Punjab minister Sanjeev Arora was remanded to judicial custody until 1 June by a Gurugram court on Monday in connection with a ₹100-crore money-laundering case linked to alleged GST fraud at a firm he once headed, according to livemint.com.

The Enforcement Directorate (ED) arrested Arora in Chandigarh on 9 May after probing suspected fake invoices and circular trading at the company during 2019-2021. Investigators told the court that Arora, who served as the firm’s managing director before entering politics, used the entity to claim fraudulent input-tax credits and route illicit funds. The ED’s remand application, cited by livemint.com, alleges that the proceeds were laundered through multiple shell entities and parked in immovable assets.

The case lands at a sensitive moment for the Aam Aadmi Party, which governs Punjab and has positioned itself as a graft-free alternative ahead of the 2027 state elections. The ₹100-crore figure dwarfs recent ED actions against opposition leaders—last year the agency attached ₹38 crore in a Jharkhand mining case and ₹52 crore in a Karnataka irrigation scam—suggesting investigators are escalating ticket sizes. For the GST intelligence ecosystem, the probe also tests the 2023 amendments that widened money-laundering definitions to include tax fraud, according to tax practitioners quoted by livemint.com.
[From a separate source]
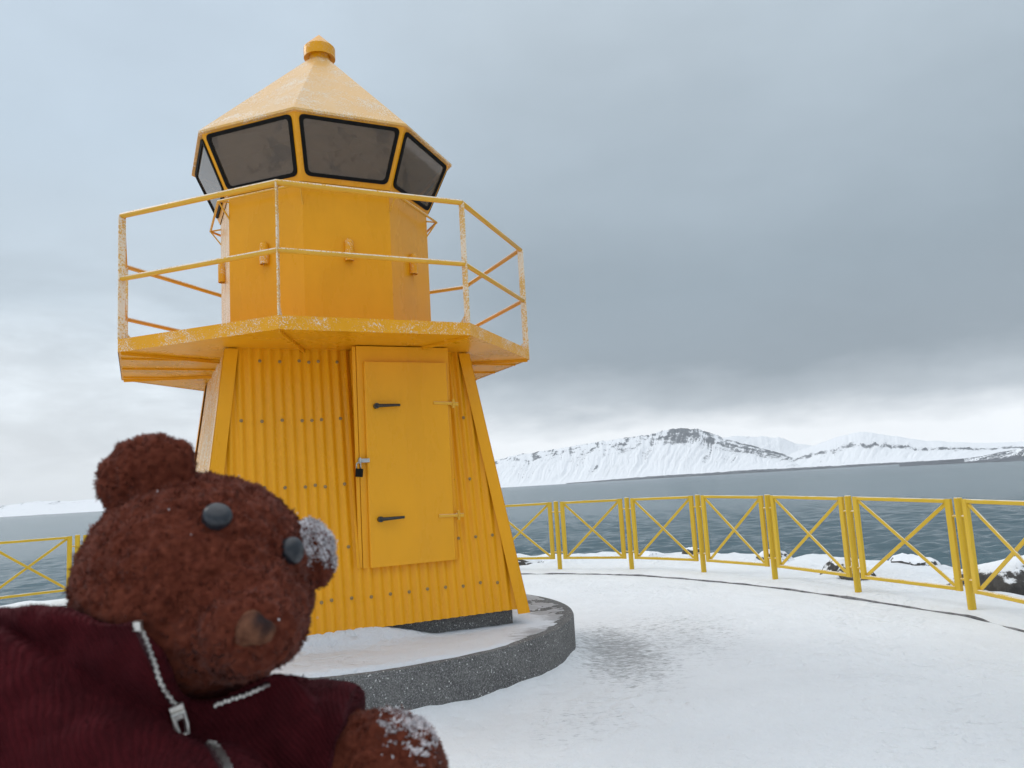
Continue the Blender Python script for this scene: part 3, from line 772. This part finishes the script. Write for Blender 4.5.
# ================================================================== TEDDY BEAR, held up close to the camera
BD = .36; PX = BD / FPX                                    # one photo pixel at the bear's distance, in metres
BASE = CAM + _F * BD + RIGHT * ((200 - 512) * PX) + UP * ((384 - 1010) * PX)
def B(u, v, z=0.0):
    """bear modelling sheet: u right, v down, z towards the viewer, all in sheet units; gives a point relative to the bear's base"""
    dd = BD - z * PX
    return CAM + _F * dd + RIGHT * ((u - 512) / FPX * dd) + UP * ((384 - v) / FPX * dd) - BASE
ROT = m3                                                   # sheet axes
BEAR = thing('teddy_bear', 'brown plush teddy bear in maroon zipped jacket held up close in front', 'teddy bear', BASE)
import bmesh
def union(prims, voxel, smooth_it, name):
    bm = bmesh.new()
    for c, r, rot2 in prims:
        if rot2 == 'sheet':                                  # a thick cloth panel given by its outline
            top = [bm.verts.new(p - _F * r * PX / 2) for p in c]; bot = [bm.verts.new(p + _F * r * PX / 2) for p in c]; n_ = len(c)
            bm.faces.new(top[::-1]); bm.faces.new(bot)
            for i in range(n_): bm.faces.new((top[i], top[(i+1) % n_], bot[(i+1) % n_], bot[i]))
            continue
        if isinstance(r, tuple):
            mat = Matrix.Translation(c) @ (ROT @ Matrix.Rotation(radians(rot2), 3, 'Z')).to_4x4() @ Matrix.Diagonal((*[x * PX for x in r], 1))
            bmesh.ops.create_icosphere(bm, subdivisions=4, radius=1, matrix=mat)
        else:                                                # capsule or flat ended cylinder from c[0] to c[1]
            p, q = c; ax = (q - p); L_ = ax.length; mat = Matrix.Translation((p + q) / 2) @ ax.to_track_quat('Z', 'Y').to_matrix().to_4x4()
            r0, r1 = (r, r) if not isinstance(r, list) else r
            bmesh.ops.create_cone(bm, cap_ends=True, segments=40, radius1=r0 * PX, radius2=r1 * PX, depth=L_, matrix=mat)
            if rot2 != 'flat':
                bmesh.ops.create_icosphere(bm, subdivisions=4, radius=r0 * PX, matrix=Matrix.Translation(p)); bmesh.ops.create_icosphere(bm, subdivisions=4, radius=r1 * PX, matrix=Matrix.Translation(q))
    me = bpy.data.meshes.new(name); bm.to_mesh(me); bm.free()
    o = bpy.data.objects.new(name, me); COL.objects.link(o)
    md = o.modifiers.new('r', 'REMESH'); md.mode = 'VOXEL'; md.voxel_size = voxel
    ms_ = o.modifiers.new('s', 'SMOOTH'); ms_.iterations = smooth_it; ms_.factor = .5
    dg = bpy.context.evaluated_depsgraph_get(); me2 = bpy.data.meshes.new_from_object(o.evaluated_get(dg))
    o.modifiers.clear(); o.data = me2; bpy.data.meshes.remove(me); me2.name = name
    return o
# body: head, ears, neck, torso, arms, legs in one skin
body = union([
    (B(198, 585, 0), (113, 110, 112), 0),
    (B(236, 618, 62), (66, 56, 56), 0), (B(247, 630, 92), (46, 38, 42), 0),
    (B(146, 473, 12), (50, 36, 24), 22), (B(314, 553, -22), (22, 36, 18), 10),
    (B(200, 735, -10), (80, 70, 60), 0), (B(205, 850, -5), (110, 140, 85), 0),
    ((B(285, 765, 0), B(390, 770, 14)), [50, 54], 0),
    ((B(110, 745, 20), B(-70, 715, 60)), [60, 58], 0),
    ((B(140, 960, 10), B(115, 1000, 90)), [62, 55], 0), ((B(265, 960, 10), B(300, 1000, 90)), [62, 55], 0),
], .0014, 9, 'fur_body')
jack = union([
    (B(215, 838, 4), (128, 150, 104), 0),
    ((B(235, 733, 2), B(350, 750, 10)), [62, 63], 'flat'), (B(240, 735, 0), (62, 62, 60), 0),
    ((B(80, 742, 32), B(-80, 712, 66)), [92, 92], 0),
    ((B(-40, 735, 128), B(215, 878, 138)), [84, 88], 0),
    (B(35, 690, 40), (72, 70, 52), 0),
    ([B(-20, 613, 84), B(40, 613, 96), B(90, 617, 116), B(137, 620, 125), B(149, 637, 125), B(159, 660, 121), B(168, 682, 114), B(178, 705, 104), B(190, 745, 96), B(150, 800, 90), B(20, 800, 84), B(-30, 700, 84)], 19, 'sheet'),
    ([B(172, 702, 100), B(196, 702, 94), B(222, 692, 86), B(250, 680, 77), B(274, 668, 66), B(300, 674, 50), B(318, 700, 46), B(312, 800, 60), B(170, 800, 90)], 20, 'sheet'),
], .0022, 5, 'jacket')
def displace(o, fn):
    me = o.data; n_ = len(me.vertices); co = np.empty(n_ * 3); no = np.empty(n_ * 3)
    me.vertices.foreach_get('co', co); me.vertices.foreach_get('normal', no); co = co.reshape(-1, 3); no = no.reshape(-1, 3)
    dd = np.array([fn(Vector(p)) for p in co]); co += no * dd[:, None]; me.vertices.foreach_set('co', co.ravel()); me.update()
displace(body, lambda p: .0009 * fbm(p.x * 50, p.y * 50, p.z * 50, 2) + .0012 * fbm(p.x * 140, p.y * 140, p.z * 140, 2) + .0010 * fbm(p.x * 330, p.y * 330, p.z * 330, 2))
displace(jack, lambda p: .0040 * fbm(p.x * 16 + 3, p.y * 16, p.z * 26, 2) + .0022 * fbm(p.x * 45 + p.z * 40, p.y * 20, p.z * 45 - p.x * 40, 2) + .0012 * fbm(p.x * 60, p.y * 60, p.z * 60, 2))
for o in (body, jack):
    o.data.polygons.foreach_set('use_smooth', [True] * len(o.data.polygons)); o.parent = BEAR

def bvh(o):
    me = o.data; return BVHTree.FromPolygons([v.co.copy() for v in me.vertices], [tuple(p.vertices) for p in me.polygons])
BV_J, BV_B = bvh(jack), bvh(body)
TN = []
def with_pile(me, nb):
    """the pile takes the normals of the skin under it, so that it shades as soft plush"""
    no = np.empty(len(me.vertices) * 3); me.vertices.foreach_get('normal', no); no = no.reshape(-1, 3); no[nb:] = np.array(TN)
    me.normals_split_custom_set_from_vertices([tuple(q) for q in no])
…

Arora’s counsel has filed a bail plea slated for hearing on 26 May, while the ED has sought an additional 14-day custodial remand to confront him with digital evidence and co-accused statements. The agency has until 15 June to file a supplementary prosecution complaint; if the court takes cognisance, trial must begin within 60 days under the Prevention of Money Laundering Act. Observers will watch whether the minister resigns from the cabinet before the next assembly session begins on 10 June.